### WHAT YOU HAVE TO DO
Scan the following material for the string "Continue" and copy each line in which it appears.

### ITEMS

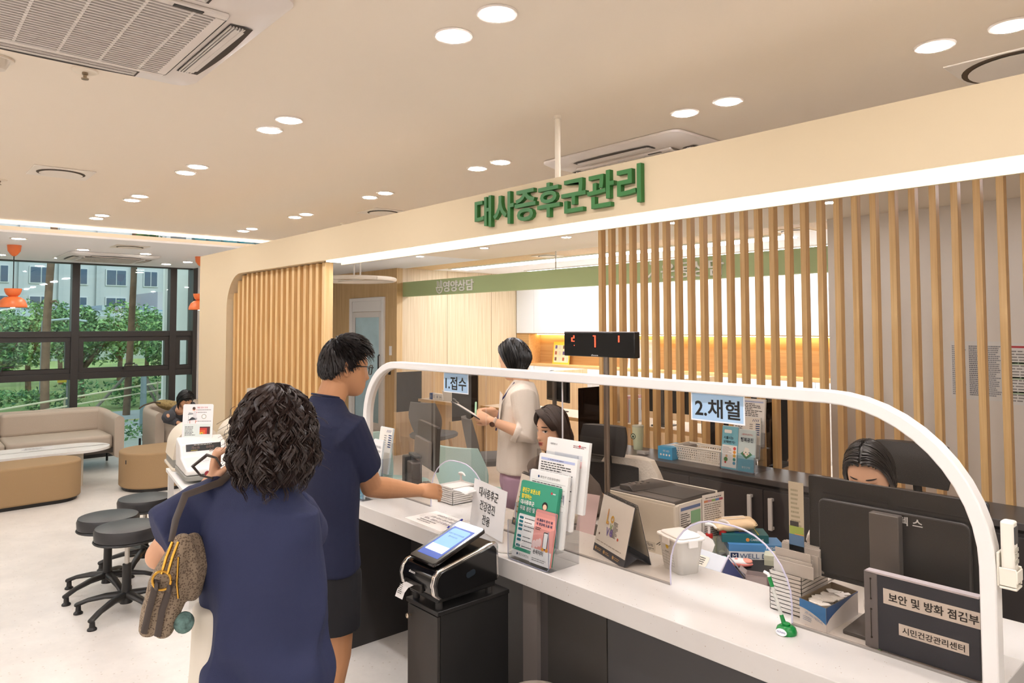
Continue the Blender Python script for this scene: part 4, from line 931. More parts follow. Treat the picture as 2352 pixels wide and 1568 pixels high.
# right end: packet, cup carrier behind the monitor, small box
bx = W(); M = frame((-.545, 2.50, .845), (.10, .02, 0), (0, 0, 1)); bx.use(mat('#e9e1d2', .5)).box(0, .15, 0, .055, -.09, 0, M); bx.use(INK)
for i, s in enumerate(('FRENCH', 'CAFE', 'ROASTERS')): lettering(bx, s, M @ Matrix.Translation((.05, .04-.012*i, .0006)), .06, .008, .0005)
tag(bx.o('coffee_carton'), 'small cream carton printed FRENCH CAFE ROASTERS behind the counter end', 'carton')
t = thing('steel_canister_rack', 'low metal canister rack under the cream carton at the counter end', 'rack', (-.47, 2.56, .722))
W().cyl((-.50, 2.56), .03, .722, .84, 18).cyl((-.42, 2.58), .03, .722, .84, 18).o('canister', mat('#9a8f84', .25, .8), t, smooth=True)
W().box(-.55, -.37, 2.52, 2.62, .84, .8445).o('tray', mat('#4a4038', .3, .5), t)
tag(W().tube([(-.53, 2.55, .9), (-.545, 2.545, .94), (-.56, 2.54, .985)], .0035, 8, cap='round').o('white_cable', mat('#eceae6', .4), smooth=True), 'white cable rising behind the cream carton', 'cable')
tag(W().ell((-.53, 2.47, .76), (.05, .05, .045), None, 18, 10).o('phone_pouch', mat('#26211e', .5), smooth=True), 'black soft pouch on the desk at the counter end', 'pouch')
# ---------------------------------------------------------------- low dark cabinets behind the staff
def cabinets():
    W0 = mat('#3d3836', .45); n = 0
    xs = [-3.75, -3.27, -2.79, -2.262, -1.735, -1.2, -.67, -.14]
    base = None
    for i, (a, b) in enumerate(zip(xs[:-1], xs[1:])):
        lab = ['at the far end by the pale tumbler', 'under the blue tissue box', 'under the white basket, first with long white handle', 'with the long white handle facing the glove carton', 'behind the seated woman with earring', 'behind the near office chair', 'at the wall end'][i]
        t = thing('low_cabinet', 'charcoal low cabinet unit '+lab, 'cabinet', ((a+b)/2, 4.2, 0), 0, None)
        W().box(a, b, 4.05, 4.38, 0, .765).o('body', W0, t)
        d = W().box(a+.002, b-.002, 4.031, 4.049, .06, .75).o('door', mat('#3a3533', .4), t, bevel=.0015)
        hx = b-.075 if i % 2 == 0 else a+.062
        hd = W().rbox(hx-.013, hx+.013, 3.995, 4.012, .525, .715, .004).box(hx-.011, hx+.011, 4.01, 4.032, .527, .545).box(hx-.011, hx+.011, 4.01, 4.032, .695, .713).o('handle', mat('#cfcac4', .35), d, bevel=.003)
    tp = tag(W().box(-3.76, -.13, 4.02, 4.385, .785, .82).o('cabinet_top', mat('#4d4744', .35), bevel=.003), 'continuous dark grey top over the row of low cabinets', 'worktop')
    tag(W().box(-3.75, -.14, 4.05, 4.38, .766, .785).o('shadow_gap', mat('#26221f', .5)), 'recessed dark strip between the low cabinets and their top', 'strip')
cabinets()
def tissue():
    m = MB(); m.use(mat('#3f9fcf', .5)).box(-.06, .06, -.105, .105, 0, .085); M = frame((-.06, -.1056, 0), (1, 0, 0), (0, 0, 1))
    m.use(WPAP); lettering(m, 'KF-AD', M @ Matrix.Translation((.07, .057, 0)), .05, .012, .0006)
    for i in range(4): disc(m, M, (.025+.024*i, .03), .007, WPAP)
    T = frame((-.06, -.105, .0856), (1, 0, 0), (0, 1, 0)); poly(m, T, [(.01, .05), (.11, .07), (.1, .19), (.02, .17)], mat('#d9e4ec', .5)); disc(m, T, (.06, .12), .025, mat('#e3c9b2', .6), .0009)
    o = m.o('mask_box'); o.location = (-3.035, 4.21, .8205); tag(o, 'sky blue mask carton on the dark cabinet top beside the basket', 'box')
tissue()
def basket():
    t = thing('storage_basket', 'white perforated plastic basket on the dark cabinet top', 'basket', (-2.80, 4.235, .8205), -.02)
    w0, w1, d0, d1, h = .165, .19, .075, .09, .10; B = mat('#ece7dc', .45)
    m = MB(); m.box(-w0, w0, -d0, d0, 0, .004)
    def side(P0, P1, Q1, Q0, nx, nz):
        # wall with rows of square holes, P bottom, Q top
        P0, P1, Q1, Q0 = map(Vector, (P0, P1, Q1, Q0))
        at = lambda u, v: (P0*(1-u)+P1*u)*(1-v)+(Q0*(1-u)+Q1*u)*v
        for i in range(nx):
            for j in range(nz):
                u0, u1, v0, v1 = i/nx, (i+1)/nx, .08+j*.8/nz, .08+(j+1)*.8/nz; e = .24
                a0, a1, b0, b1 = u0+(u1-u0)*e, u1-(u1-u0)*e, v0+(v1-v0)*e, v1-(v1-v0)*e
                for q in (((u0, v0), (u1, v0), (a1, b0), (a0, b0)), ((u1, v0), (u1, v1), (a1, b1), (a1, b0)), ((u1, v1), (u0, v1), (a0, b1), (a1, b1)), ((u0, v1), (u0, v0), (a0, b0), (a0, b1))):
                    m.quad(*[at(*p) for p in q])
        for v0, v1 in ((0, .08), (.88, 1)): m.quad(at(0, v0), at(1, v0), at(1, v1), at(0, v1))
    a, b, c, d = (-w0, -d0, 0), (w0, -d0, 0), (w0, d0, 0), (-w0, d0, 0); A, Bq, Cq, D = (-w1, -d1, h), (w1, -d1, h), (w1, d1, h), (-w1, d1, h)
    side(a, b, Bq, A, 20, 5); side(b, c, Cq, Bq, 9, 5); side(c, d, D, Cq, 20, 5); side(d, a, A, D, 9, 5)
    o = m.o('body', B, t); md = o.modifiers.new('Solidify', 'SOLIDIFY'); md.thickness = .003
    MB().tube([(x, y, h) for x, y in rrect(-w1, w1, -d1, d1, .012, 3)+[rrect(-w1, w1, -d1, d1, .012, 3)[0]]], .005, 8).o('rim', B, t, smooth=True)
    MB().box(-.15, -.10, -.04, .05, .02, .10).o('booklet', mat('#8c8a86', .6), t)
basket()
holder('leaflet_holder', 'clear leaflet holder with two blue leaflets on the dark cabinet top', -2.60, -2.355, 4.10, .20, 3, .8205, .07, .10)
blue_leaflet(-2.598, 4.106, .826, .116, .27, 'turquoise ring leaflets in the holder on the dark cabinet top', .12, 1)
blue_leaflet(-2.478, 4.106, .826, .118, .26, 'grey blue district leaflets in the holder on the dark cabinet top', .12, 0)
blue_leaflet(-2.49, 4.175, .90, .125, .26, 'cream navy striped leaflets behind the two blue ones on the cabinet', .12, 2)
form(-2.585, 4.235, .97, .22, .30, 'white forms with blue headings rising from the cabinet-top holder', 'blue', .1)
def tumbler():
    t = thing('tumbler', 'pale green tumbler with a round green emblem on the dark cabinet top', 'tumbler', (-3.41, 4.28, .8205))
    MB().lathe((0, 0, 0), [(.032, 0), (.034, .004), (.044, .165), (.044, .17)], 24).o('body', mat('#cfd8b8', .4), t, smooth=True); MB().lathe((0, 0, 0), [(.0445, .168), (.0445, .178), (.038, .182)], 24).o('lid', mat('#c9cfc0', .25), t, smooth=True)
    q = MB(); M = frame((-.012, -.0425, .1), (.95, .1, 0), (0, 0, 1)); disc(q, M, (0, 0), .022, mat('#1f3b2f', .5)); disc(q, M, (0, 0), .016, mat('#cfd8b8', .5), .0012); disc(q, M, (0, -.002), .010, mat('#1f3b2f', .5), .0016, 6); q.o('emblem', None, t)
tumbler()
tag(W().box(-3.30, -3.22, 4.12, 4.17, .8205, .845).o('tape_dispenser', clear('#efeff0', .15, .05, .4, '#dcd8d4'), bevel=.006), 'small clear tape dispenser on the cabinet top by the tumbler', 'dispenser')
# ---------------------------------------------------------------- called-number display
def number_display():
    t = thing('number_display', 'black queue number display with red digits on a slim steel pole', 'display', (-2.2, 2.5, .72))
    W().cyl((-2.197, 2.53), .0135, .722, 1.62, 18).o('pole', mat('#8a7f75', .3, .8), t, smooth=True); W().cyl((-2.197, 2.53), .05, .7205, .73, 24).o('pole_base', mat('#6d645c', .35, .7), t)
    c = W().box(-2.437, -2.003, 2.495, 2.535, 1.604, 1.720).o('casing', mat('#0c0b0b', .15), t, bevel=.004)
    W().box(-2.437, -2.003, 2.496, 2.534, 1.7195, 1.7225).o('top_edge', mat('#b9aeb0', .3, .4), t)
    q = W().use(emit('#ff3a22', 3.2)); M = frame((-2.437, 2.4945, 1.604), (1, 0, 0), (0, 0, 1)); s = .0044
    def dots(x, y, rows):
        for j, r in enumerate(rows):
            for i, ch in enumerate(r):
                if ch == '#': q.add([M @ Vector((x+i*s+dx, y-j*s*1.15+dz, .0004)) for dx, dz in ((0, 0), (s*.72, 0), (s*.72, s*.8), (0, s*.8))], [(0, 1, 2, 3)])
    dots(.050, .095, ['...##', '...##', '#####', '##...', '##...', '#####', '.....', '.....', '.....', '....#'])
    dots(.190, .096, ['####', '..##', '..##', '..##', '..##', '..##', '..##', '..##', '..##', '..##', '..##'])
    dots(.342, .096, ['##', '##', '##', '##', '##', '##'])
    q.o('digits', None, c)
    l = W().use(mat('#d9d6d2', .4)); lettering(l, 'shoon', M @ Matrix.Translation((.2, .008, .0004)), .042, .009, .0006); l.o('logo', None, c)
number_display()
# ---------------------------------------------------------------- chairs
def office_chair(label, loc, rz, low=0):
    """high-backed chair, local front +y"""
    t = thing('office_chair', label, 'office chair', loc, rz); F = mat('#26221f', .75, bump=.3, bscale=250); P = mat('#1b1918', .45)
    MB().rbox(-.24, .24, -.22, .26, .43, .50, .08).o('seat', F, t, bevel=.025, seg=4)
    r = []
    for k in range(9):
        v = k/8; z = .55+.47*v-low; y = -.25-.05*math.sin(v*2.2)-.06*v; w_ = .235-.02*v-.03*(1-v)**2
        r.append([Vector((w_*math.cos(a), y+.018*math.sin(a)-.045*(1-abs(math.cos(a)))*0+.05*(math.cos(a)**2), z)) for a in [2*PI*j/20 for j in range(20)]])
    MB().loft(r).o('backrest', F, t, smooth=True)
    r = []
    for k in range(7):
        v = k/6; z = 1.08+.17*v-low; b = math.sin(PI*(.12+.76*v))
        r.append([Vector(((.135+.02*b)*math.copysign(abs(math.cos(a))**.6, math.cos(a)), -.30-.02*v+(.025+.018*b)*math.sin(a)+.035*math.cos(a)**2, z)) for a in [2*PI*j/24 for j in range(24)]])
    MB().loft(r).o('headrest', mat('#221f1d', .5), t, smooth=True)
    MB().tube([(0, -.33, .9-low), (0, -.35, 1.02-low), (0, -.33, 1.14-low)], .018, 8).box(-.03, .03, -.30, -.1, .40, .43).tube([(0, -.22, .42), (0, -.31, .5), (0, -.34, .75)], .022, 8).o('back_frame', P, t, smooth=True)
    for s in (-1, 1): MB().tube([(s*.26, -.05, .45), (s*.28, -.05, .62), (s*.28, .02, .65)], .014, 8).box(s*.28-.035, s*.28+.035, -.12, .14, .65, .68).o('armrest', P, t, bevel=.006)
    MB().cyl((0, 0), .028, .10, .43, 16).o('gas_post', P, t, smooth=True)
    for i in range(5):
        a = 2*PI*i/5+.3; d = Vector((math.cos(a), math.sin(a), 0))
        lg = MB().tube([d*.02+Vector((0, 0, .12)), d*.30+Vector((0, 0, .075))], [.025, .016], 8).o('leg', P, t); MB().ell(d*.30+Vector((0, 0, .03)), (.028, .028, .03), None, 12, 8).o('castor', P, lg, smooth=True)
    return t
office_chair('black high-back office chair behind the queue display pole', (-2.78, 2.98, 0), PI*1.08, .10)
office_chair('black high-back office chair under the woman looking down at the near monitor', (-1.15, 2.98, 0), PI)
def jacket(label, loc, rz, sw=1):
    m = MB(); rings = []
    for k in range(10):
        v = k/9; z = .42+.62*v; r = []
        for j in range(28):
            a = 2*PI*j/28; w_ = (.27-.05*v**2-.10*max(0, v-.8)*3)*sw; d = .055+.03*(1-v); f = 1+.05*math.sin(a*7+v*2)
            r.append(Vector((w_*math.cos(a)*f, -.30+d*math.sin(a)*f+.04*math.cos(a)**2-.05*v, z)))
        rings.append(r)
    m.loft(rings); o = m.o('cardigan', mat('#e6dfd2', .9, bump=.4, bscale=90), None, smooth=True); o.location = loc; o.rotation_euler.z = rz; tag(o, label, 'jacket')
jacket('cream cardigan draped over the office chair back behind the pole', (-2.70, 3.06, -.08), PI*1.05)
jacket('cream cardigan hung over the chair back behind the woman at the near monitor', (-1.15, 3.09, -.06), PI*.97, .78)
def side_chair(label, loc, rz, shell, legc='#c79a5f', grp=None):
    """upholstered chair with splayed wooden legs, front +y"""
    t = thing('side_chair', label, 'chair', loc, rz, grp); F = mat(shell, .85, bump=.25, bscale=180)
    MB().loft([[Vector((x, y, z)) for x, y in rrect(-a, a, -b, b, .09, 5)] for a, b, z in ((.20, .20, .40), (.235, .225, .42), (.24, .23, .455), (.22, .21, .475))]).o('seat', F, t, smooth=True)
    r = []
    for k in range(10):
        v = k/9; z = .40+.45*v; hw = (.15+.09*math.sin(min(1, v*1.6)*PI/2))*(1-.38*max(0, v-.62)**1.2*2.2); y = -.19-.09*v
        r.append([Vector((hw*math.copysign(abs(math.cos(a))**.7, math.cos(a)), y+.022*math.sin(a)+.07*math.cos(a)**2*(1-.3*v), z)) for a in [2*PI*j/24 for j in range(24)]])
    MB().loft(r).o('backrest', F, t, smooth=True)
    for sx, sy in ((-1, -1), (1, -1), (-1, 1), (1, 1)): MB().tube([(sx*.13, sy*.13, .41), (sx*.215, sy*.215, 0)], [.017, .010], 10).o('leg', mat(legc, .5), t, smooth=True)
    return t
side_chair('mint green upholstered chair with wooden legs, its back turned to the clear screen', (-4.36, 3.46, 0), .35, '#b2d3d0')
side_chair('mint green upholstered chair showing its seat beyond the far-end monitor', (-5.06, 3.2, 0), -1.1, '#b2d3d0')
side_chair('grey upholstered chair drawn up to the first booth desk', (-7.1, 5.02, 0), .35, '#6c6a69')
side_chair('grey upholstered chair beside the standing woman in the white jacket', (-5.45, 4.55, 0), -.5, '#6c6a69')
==
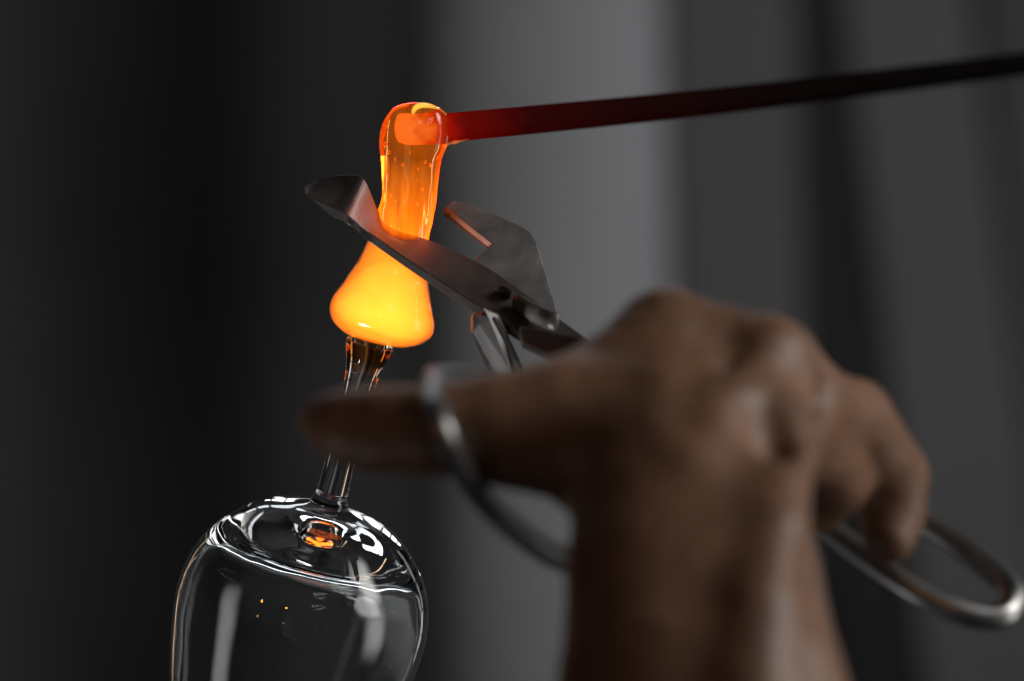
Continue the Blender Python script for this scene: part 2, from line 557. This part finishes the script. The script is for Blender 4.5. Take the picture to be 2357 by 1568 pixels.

### TASK RESPONSE
Continue the Blender Python script for this scene: part 4, from line 931. More parts follow. Treat the picture as 2352 pixels wide and 1568 pixels high.
Continue the Blender Python script for this scene: part 2, from line 557. This part finishes the script. The script is for Blender 4.5. Take the picture to be 2357 by 1568 pixels.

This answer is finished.